# EXERCISE INSTRUCTIONS
Stop after the line containing "COL = sc.collection": print each line exactly from the first line of the listing up to that point.

# AVAILABLE DATA

◇ ◇ ◇ ◇

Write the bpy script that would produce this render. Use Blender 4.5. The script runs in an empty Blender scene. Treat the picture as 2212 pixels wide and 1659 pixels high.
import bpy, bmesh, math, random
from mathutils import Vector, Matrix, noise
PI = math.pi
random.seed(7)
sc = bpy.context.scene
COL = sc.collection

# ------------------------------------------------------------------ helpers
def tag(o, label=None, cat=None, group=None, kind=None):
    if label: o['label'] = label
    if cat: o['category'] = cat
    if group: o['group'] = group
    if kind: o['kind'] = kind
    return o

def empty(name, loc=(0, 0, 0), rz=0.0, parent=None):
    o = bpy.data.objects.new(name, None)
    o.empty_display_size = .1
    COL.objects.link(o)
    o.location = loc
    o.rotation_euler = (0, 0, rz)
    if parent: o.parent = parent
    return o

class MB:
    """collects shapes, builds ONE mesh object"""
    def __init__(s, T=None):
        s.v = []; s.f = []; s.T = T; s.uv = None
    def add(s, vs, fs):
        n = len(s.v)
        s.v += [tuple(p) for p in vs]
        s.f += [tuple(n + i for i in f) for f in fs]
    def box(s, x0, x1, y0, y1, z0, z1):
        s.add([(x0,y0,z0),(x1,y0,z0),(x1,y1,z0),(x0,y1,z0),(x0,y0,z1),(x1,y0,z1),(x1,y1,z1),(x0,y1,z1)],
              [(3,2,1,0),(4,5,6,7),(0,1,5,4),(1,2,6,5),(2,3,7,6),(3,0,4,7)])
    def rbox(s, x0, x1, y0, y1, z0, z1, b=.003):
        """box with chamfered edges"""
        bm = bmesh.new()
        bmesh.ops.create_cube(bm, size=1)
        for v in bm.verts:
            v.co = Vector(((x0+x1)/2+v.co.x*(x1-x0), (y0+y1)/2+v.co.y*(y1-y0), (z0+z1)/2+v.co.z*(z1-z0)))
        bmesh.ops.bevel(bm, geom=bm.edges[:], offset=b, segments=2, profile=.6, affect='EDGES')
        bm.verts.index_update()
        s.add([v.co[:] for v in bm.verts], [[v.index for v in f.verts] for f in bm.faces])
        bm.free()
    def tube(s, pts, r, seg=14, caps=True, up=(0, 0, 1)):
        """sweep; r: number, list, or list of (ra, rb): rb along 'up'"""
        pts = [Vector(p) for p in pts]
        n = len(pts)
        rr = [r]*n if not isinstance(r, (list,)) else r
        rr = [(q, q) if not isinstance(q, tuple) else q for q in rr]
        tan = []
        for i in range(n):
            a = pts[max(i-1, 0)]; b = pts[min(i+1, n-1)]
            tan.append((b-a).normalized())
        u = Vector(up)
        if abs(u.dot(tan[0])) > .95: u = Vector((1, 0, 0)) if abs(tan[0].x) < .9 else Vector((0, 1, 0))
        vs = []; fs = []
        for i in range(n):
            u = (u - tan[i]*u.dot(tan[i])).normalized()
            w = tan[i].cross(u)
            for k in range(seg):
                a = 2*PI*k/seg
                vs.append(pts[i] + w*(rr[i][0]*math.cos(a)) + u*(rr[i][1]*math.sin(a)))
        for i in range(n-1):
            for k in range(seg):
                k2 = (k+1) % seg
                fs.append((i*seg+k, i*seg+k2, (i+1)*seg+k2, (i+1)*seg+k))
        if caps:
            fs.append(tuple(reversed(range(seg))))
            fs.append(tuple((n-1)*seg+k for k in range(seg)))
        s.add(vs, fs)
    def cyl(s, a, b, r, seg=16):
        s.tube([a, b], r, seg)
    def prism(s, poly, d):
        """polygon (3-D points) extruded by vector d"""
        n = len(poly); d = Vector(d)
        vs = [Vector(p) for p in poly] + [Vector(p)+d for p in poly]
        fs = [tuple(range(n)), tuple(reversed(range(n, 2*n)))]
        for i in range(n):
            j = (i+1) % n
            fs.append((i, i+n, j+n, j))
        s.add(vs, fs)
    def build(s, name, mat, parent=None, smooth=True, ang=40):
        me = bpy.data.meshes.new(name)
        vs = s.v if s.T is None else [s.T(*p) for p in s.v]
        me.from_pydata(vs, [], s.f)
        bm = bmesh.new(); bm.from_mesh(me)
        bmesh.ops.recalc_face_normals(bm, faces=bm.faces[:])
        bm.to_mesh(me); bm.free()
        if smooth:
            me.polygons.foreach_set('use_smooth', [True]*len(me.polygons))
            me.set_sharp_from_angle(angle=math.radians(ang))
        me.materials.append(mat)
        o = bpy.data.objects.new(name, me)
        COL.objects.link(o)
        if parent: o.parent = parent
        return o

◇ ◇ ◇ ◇

# CORRECT RESPONSE
Write the bpy script that would produce this render. Use Blender 4.5. The script runs in an empty Blender scene. Treat the picture as 2212 pixels wide and 1659 pixels high.
import bpy, bmesh, math, random
from mathutils import Vector, Matrix, noise
PI = math.pi
random.seed(7)
sc = bpy.context.scene
COL = sc.collection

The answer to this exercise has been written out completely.